Known as the 'Nordic grape' on account of its generous sugar, acid and colour, the Stevnsbær is found in orchards across Europe. No one doubts, however, that the best grow along Denmark's island coasts.
But this where matters begin to get complicated. There isn't one single kind of Stevnsbær, you see, but fifty to sixty varieties with similar characteristics. It seems that the research money ran out in the 1950s, at which point all the the similar varieties were lumped together under the same label: ‘Stevnsbær.'
Some were collected in the Danish region known as Stevns, hence the cherry's name. Some came from Skælskør, some from Langeskov on Fyn, and even the village of Løvskal in mid-Jutland supplied specimens to the Stevnsbær family.
But although there are great differences in climate between central Jutland and Stevns, and therefore great differences in flavour, there seems to be some reluctance to discover precisely what these differences might be.
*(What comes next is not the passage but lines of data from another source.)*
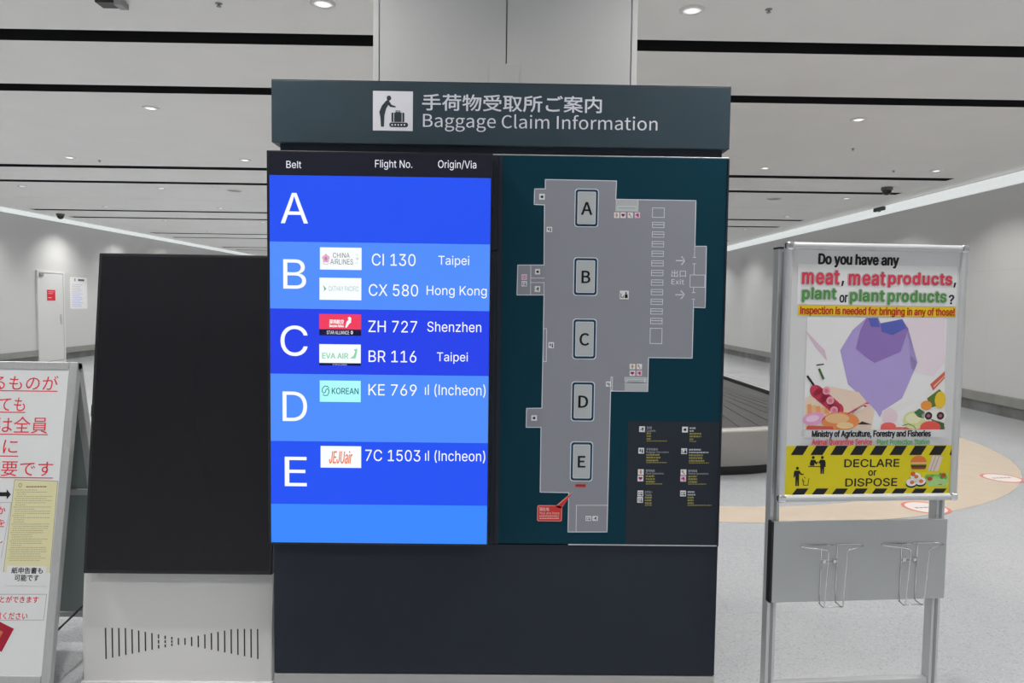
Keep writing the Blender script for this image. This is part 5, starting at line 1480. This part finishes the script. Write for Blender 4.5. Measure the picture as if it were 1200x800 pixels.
# slats: overlapping crescent plates, each lifted at its leading edge
b = MB()
n = len(RP)
ra, rb = RI+0.02, RO-0.091
steps = list(range(0, 44, 2))+list(range(44, 90))+list(range(90, 134, 2))+list(range(134, n))
for q, i in enumerate(steps):
    i2 = steps[(q+1) % len(steps)]
    (c0, d0), (c1, d1) = RP[i], RP[i2]
    zi, zo = ZI-0.012, ZO-0.055
    up, th = 0.007, 0.004
    def P(t, r, z):
        c = (c0[0]+(c1[0]-c0[0])*t, c0[1]+(c1[1]-c0[1])*t)
        d = (d0[0]+(d1[0]-d0[0])*t, d0[1]+(d1[1]-d0[1])*t)
        return (c[0]+d[0]*r, c[1]+d[1]*r, z)
    for t0, t1, m_ in ((0.0, 0.17, M_black), (0.17, 1.0, M_slat)):
        e0, e1 = up+(th-up)*t0, up+(th-up)*t1
        if m_ is M_black:
            e0 = e1 = 0.001
        vs = [P(t0, ra, zi+e0), P(t0, rb, zo+e0), P(t1, rb, zo+e1), P(t1, ra, zi+e1),
              P(t0, ra, zi-0.02), P(t0, rb, zo-0.02), P(t1, rb, zo-0.02), P(t1, ra, zi-0.02)]
        b.hull(vs, [(0, 1, 2, 3), (7, 6, 5, 4), (0, 4, 5, 1), (1, 5, 6, 2), (2, 6, 7, 3), (3, 7, 4, 0)], m_)
b.build('slat_belt', car, 'dark overlapping slats')
b = MB(); sweep(b, [(RI+0.05, ZI-0.03), (RI+0.05, ZI+0.075), (RI+0.04, ZI+0.085), (RI-0.06, ZI+0.085)], M_black)
vs = [b.bm.verts.new((c[0]+d[0]*(RI-0.06), c[1]+d[1]*(RI-0.06), ZI+0.085)) for c, d in RP]
seen = []
for v in vs:
    if not seen or (v.co-seen[-1].co).length > 1e-5:
        seen.append(v)
if (seen[0].co-seen[-1].co).length < 1e-5:
    seen.pop()
f = b.bm.faces.new(seen); f.material_index = b.mi(M_skirt)
b.build('inner_cover', car, 'steel inner cover')

# ------------------------------------------------------------------ round floor stickers on the beige line
def sticker(x, y, label):
    t = thing('floor_sticker', label, 'floor sticker', (x, y, 0.0022), math.radians(8), group='round floor stickers')
    MB().lathe([(0.0, 0.0002), (0.168, 0.0002)], ink(188, 112, 106), seg=40).build('ring', t, 'red ring')
    MB().lathe([(0.0, 0.0005), (0.142, 0.0005)], ink(200, 190, 184), seg=40).build('disc', t)
    g = MB()
    for k in range(5):
        g.box(-0.09+0.037*k, -0.063+0.037*k, -0.012, 0.014, 0.0006, 0.0009, ink(120, 120, 128))
    g.box(-0.05, 0.05, 0.04, 0.052, 0.0006, 0.0009, ink(190, 190, 196))
    g.build('print', t)
sticker(4.455, 6.21, 'round white floor sticker with red rim, right of the poster stand')
sticker(3.20, 5.25, 'round white floor sticker with red rim, just below the poster frame')

bpy.data.objects.remove(_to)
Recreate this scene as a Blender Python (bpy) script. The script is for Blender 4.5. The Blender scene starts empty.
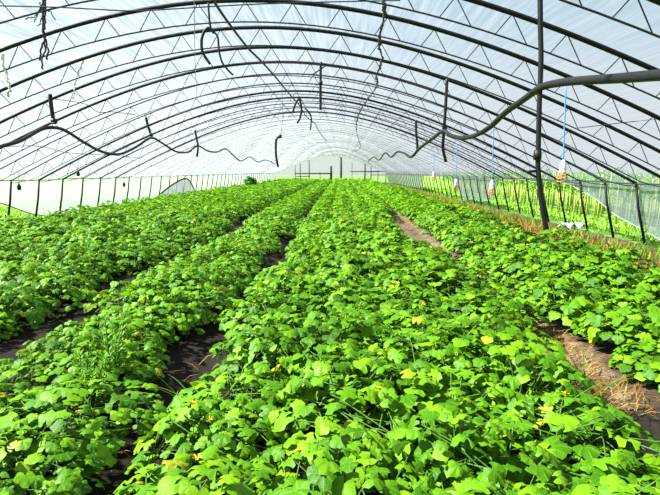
import bpy, math, random
import numpy as np
from mathutils import Vector, Matrix

rng = np.random.default_rng(7)
random.seed(7)
C = bpy.context.scene.collection
PI = math.pi

# ------------------------------------------------------------------ camera
F, PITCH, YAW = 492.3, 0.1543, 0.0220
CAM = np.array([1.254, 0.0, 1.55])
cd = bpy.data.cameras.new('camera')
cam = bpy.data.objects.new('camera', cd)
C.objects.link(cam)
cam.location = CAM
cam.rotation_euler = (PI/2 - PITCH, 0.0, YAW)
cd.sensor_width = 36.0
cd.lens = F / 660.0 * 36.0
cd.clip_start = 0.05
cd.clip_end = 500
bpy.context.scene.camera = cam


def at(u, v, Y):
    """world point at distance Y down the tunnel that the photograph shows at (u, v)"""
    d = np.array([(u - 330) / F, 1.0, (247.5 - v) / F])
    c, s = math.cos(PITCH), math.sin(PITCH)
    d = np.array([d[0], c*d[1] + s*d[2], -s*d[1] + c*d[2]])
    c, s = math.cos(YAW), math.sin(YAW)
    d = np.array([c*d[0] - s*d[1], s*d[0] + c*d[1], d[2]])
    return CAM + d * (Y / d[1])


# ------------------------------------------------------------------ materials
def new_mat(name):
    m = bpy.data.materials.new(name)
    m.use_nodes = True
    nt = m.node_tree
    nt.nodes.clear()
    out = nt.nodes.new('ShaderNodeOutputMaterial')
    return m, nt, out


def N(nt, kind, **kw):
    n = nt.nodes.new(kind)
    for k, v in kw.items():
        if k in n.inputs.keys():
            n.inputs[k].default_value = v
        else:
            setattr(n, k, v)
    return n


def ramp(nt, stops, interp='LINEAR'):
    r = nt.nodes.new('ShaderNodeValToRGB')
    cr = r.color_ramp
    cr.interpolation = interp
    while len(cr.elements) < len(stops):
        cr.elements.new(0.5)
    for e, (p, c) in zip(cr.elements, stops):
        e.position = p
        e.color = (*c, 1.0)
    return r


def simple(name, col, rough=0.5, metal=0.0, noise=0.25, scale=20.0):
    m, nt, out = new_mat(name)
    b = N(nt, 'ShaderNodeBsdfPrincipled', Roughness=rough, Metallic=metal)
    b.inputs['Specular IOR Level'].default_value = 0.25
    tc = N(nt, 'ShaderNodeTexCoord')
    nz = N(nt, 'ShaderNodeTexNoise', Scale=scale, Detail=4.0)
    nt.links.new(tc.outputs['Object'], nz.inputs['Vector'])
    lo = tuple(c*(1-noise) for c in col)
    hi = tuple(min(1, c*(1+noise)) for c in col)
    r = ramp(nt, [(0.3, lo), (0.7, hi)])
    nt.links.new(nz.outputs['Fac'], r.inputs['Fac'])
    nt.links.new(r.outputs['Color'], b.inputs['Base Color'])
    nt.links.new(b.outputs['BSDF'], out.inputs['Surface'])
    return m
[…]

In Denmark, there are basically only two Stevnsbær varieties remaining, Birgitte and Viki. Both varieties offer particularly good returns, even if nobody knows where they come from.
At Frederiksdal, we've been producing wines from Birgitte cherries since 2006. By now we know we get a straight, blackcurrant-saturated wine that we can compare, if we're so minded, to Cabernet Sauvignon.
We're certainly pleased with Birgitte, and proud of the wine. Nevertheless, Birgitte's a single variety, and we didn't use it out of choice, but because it stood in the orchard when the cherry wine project began.
Until we made that first wine, in other words, we didn't know what we were missing. We'd had nothing to compare to. That was our Cherry Wine v. 1.0.
It was a great surprise when we vinified a few tons of Viki in 2010. Although both Birgitte and Viki are Stevnsbær, the difference was huge. Viki's wine was plummy, soft in texture—reminiscent of Merlot, perhaps.
So we pressed on, although not without a little trepidation. What qualities remained to be discovered in the Stevnsbær line? What if the central-Jutland Løvskal evinced qualities like Nebbiolo, and Langeskov cuttings were the cherry's answer to Pinot Noir?
An attempt to get an overview brought us last year to Skrædderbanken, 'Tailor Bank', a small orchard on the Frederiksdal estate we designated to be our cherry archive.
With help from the University's fruit research center, Pometet, we gathered all the Nordic cherry varieties we could find. Today Skrædderbanken is still only half-planted, and it'll take some years before there's enough fruit for us to learn anything concrete.
Until then we must content ourselves with our new plantations of Stevnsbær varieties with exotic names such as Poul Eyvind and Jens Holme, Kelleris and Favorit. The latter isn't a member of the Stevnsbær family but has an exciting flavour profile and an intriguing, precarious history.
This year's our first harvest. Soon we'll be able to describe our cherry wine - and our knowledge - as Version 2.0
Morten Brink Iwersen is a journalist. With chef Jan Friis-Mikkelsen and landowner Harald Krabbe he produces Frederiksdal Kirsebærvin.